> To be done
Set down each line of the material that follows, exactly, with no pictures.

BEGIN Collected material

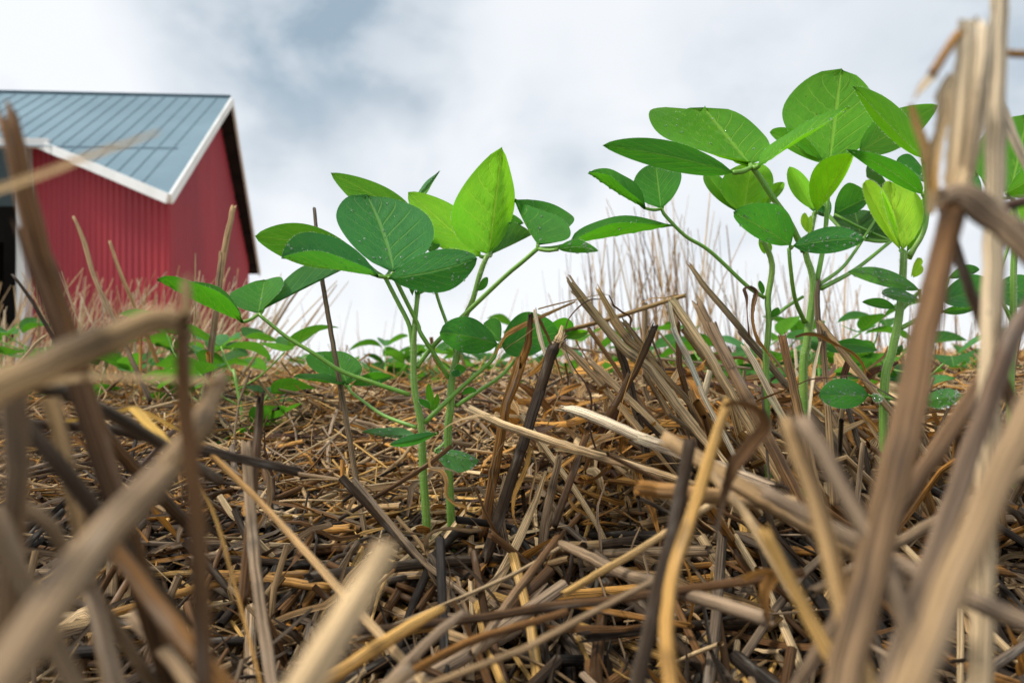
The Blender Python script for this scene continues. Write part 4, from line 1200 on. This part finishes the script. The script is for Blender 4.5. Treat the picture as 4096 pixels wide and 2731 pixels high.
H('grey-brown jointed straw leaning on the tall plant', 'D5', [(160, 360), (140, 500), (150, 690), (185, 900), (220, 1250), (240, 1568)], [.362, .36, .355, .35], [34, 48, 50, 46, 48, 60], 'dgrey', 'tan', ext=(0, .04), nodes=(.27,))
blade('brown twisted blade arching in front of the tall plant stem', 'D5', [(-40, 830), (40, 805), (160, 815), (300, 890), (440, 960), (530, 1060), (560, 1190)], .352, [24, 40, 44, 40, 46, 44, 30], 'brown', 'orange', (.8, 1.9), .35)
H('tan straw leaning right at the foot of the tall plant', 'D5', [(160, 700), (270, 850), (400, 1010), (560, 1210), (660, 1330)], [.358, .352, .345], [44, 52, 54, 52, 50], 'tan', 'grey', ext=(0, .04))
blade('white flat strip standing at the foot of the tall plant', 'D5', [(170, 870), (120, 1100), (90, 1330), (70, 1560)], .355, [22, 34, 30, 20], 'white', 'white', (1.0, 1.3), .2, ext=(0, .03))
blade('twisted dark brown blade lying before the tall plant', 'D5', [(-60, 1240), (90, 1180), (260, 1165), (430, 1150), (540, 1190), (680, 1270)], .335, [30, 34, 40, 46, 44, 40], 'brown', 'purple', (.9, 2.6), .4, ext=(.02, .02))
# near right, out of focus
H('dark upright stalk behind the bright tan-orange one', 'C8', [(312, 430), (255, 750), (165, 1100), (100, 1400)], [.16, .155, .145, .135], [66, 74, 76, 80], 'dark', 'dark', ext=(.005, .06))
H('bright tan-orange jointed stalk, blurred, in the lower right', 'C8', [(520, 140), (430, 420), (345, 700), (245, 1000), (205, 1290), (240, 1620)], [.150, .145, .14, .132, .124, .115], [54, 66, 70, 74, 84, 92], 'gold', 'orange', ext=(0, .05), nodes=(.28, .52, .78), flat=.7)
blade('dark crumpled dry leaf hanging at the top of the tan-orange stalk', 'C8', [(500, 150), (570, 135), (680, 170), (725, 260), (640, 380), (560, 500), (500, 690), (470, 850)], .145, [30, 40, 70, 95, 100, 70, 50, 40], 'brown', 'dark', (.8, 1.8), .6)
H('pale yellow-tan stalk of the blurred pair at lower right', 'C8', [(815, 215), (890, 420), (985, 680), (1100, 1130), (1240, 1620)], [.105, .103, .10, .096, .09], [74, 90, 96, 106, 112], 'tan', 'gold', ext=(0, .06), flat=.8, jag=.3)
H('grey-tan stalk of the blurred pair, leaning right', 'C8', [(900, 215), (1010, 400), (1130, 620), (1310, 920), (1480, 1400)], [.102, .10, .098, .094, .09], [108, 116, 118, 122, 116], 'lilac', 'grey', ext=(0, .06), flat=.7, jag=.3)
H('tan and black mottled stalk lying behind the blurred pair', 'C8', [(540, 530), (700, 630), (900, 745)], [.175, .17, .165], [86, 92, 92], 'tan', 'dark', ext=(.02, .03))
H('short stub with an open end pointing left at the clump foot', 'C8', [(58, 570), (160, 585), (300, 600)], [.20, .20, .195], [78, 82, 84], 'amber', 'tan', ext=(0, .03), jag=.3)
H('pale thin stalk bending down to a curled brown leaf', 'C8', [(530, 610), (600, 690), (660, 780), (750, 930)], [.165, .16, .155], [46, 50, 54], 'tan', 'pale', ext=(.01, .01))
blade('curled rust-brown leaf scrap in the lower right', 'C8', [(600, 1030), (690, 990), (760, 1010), (720, 1120), (745, 1290)], .155, [40, 60, 70, 60, 16], 'orange', 'brown', (.7, 1.9), .5)
H('thick grey-brown upright stalk with a dark streak, right side', 'C5', [(690, 900), (640, 1150), (570, 1450), (500, 1800), (440, 2050)], [.108, .108, .105, .10, .098], [84, 108, 120, 138, 150], 'brown', 'grey', ext=(0, .06), nodes=(.03,))
H('brown-grey stalk leaning right behind the thickest one', 'C8', [(1830, 20), (1690, 230), (1540, 460), (1310, 850)], [.125, .125, .125, .13], [86, 88, 86, 78], 'brown', 'lilac', ext=(.03, .06))
H('very thick tan stalk slanting down from the right edge, nearest and most blurred', 'C8', [(2120, 80), (1920, 480), (1760, 850), (1630, 1150), (1440, 1620)], [.075, .071, .068, .064, .06], [150, 155, 160, 168, 175], 'grey', 'tan', ext=(.03, .06))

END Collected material

> Solution to the problem
The Blender Python script for this scene continues. Write part 4, from line 1200 on. This part finishes the script. The script is for Blender 4.5. Treat the picture as 4096 pixels wide and 2731 pixels high.
H('grey-brown jointed straw leaning on the tall plant', 'D5', [(160, 360), (140, 500), (150, 690), (185, 900), (220, 1250), (240, 1568)], [.362, .36, .355, .35], [34, 48, 50, 46, 48, 60], 'dgrey', 'tan', ext=(0, .04), nodes=(.27,))
blade('brown twisted blade arching in front of the tall plant stem', 'D5', [(-40, 830), (40, 805), (160, 815), (300, 890), (440, 960), (530, 1060), (560, 1190)], .352, [24, 40, 44, 40, 46, 44, 30], 'brown', 'orange', (.8, 1.9), .35)
H('tan straw leaning right at the foot of the tall plant', 'D5', [(160, 700), (270, 850), (400, 1010), (560, 1210), (660, 1330)], [.358, .352, .345], [44, 52, 54, 52, 50], 'tan', 'grey', ext=(0, .04))
blade('white flat strip standing at the foot of the tall plant', 'D5', [(170, 870), (120, 1100), (90, 1330), (70, 1560)], .355, [22, 34, 30, 20], 'white', 'white', (1.0, 1.3), .2, ext=(0, .03))
blade('twisted dark brown blade lying before the tall plant', 'D5', [(-60, 1240), (90, 1180), (260, 1165), (430, 1150), (540, 1190), (680, 1270)], .335, [30, 34, 40, 46, 44, 40], 'brown', 'purple', (.9, 2.6), .4, ext=(.02, .02))
# near right, out of focus
H('dark upright stalk behind the bright tan-orange one', 'C8', [(312, 430), (255, 750), (165, 1100), (100, 1400)], [.16, .155, .145, .135], [66, 74, 76, 80], 'dark', 'dark', ext=(.005, .06))
H('bright tan-orange jointed stalk, blurred, in the lower right', 'C8', [(520, 140), (430, 420), (345, 700), (245, 1000), (205, 1290), (240, 1620)], [.150, .145, .14, .132, .124, .115], [54, 66, 70, 74, 84, 92], 'gold', 'orange', ext=(0, .05), nodes=(.28, .52, .78), flat=.7)
blade('dark crumpled dry leaf hanging at the top of the tan-orange stalk', 'C8', [(500, 150), (570, 135), (680, 170), (725, 260), (640, 380), (560, 500), (500, 690), (470, 850)], .145, [30, 40, 70, 95, 100, 70, 50, 40], 'brown', 'dark', (.8, 1.8), .6)
H('pale yellow-tan stalk of the blurred pair at lower right', 'C8', [(815, 215), (890, 420), (985, 680), (1100, 1130), (1240, 1620)], [.105, .103, .10, .096, .09], [74, 90, 96, 106, 112], 'tan', 'gold', ext=(0, .06), flat=.8, jag=.3)
H('grey-tan stalk of the blurred pair, leaning right', 'C8', [(900, 215), (1010, 400), (1130, 620), (1310, 920), (1480, 1400)], [.102, .10, .098, .094, .09], [108, 116, 118, 122, 116], 'lilac', 'grey', ext=(0, .06), flat=.7, jag=.3)
H('tan and black mottled stalk lying behind the blurred pair', 'C8', [(540, 530), (700, 630), (900, 745)], [.175, .17, .165], [86, 92, 92], 'tan', 'dark', ext=(.02, .03))
H('short stub with an open end pointing left at the clump foot', 'C8', [(58, 570), (160, 585), (300, 600)], [.20, .20, .195], [78, 82, 84], 'amber', 'tan', ext=(0, .03), jag=.3)
H('pale thin stalk bending down to a curled brown leaf', 'C8', [(530, 610), (600, 690), (660, 780), (750, 930)], [.165, .16, .155], [46, 50, 54], 'tan', 'pale', ext=(.01, .01))
blade('curled rust-brown leaf scrap in the lower right', 'C8', [(600, 1030), (690, 990), (760, 1010), (720, 1120), (745, 1290)], .155, [40, 60, 70, 60, 16], 'orange', 'brown', (.7, 1.9), .5)
H('thick grey-brown upright stalk with a dark streak, right side', 'C5', [(690, 900), (640, 1150), (570, 1450), (500, 1800), (440, 2050)], [.108, .108, .105, .10, .098], [84, 108, 120, 138, 150], 'brown', 'grey', ext=(0, .06), nodes=(.03,))
H('brown-grey stalk leaning right behind the thickest one', 'C8', [(1830, 20), (1690, 230), (1540, 460), (1310, 850)], [.125, .125, .125, .13], [86, 88, 86, 78], 'brown', 'lilac', ext=(.03, .06))
H('very thick tan stalk slanting down from the right edge, nearest and most blurred', 'C8', [(2120, 80), (1920, 480), (1760, 850), (1630, 1150), (1440, 1620)], [.075, .071, .068, .064, .06], [150, 155, 160, 168, 175], 'grey', 'tan', ext=(.03, .06))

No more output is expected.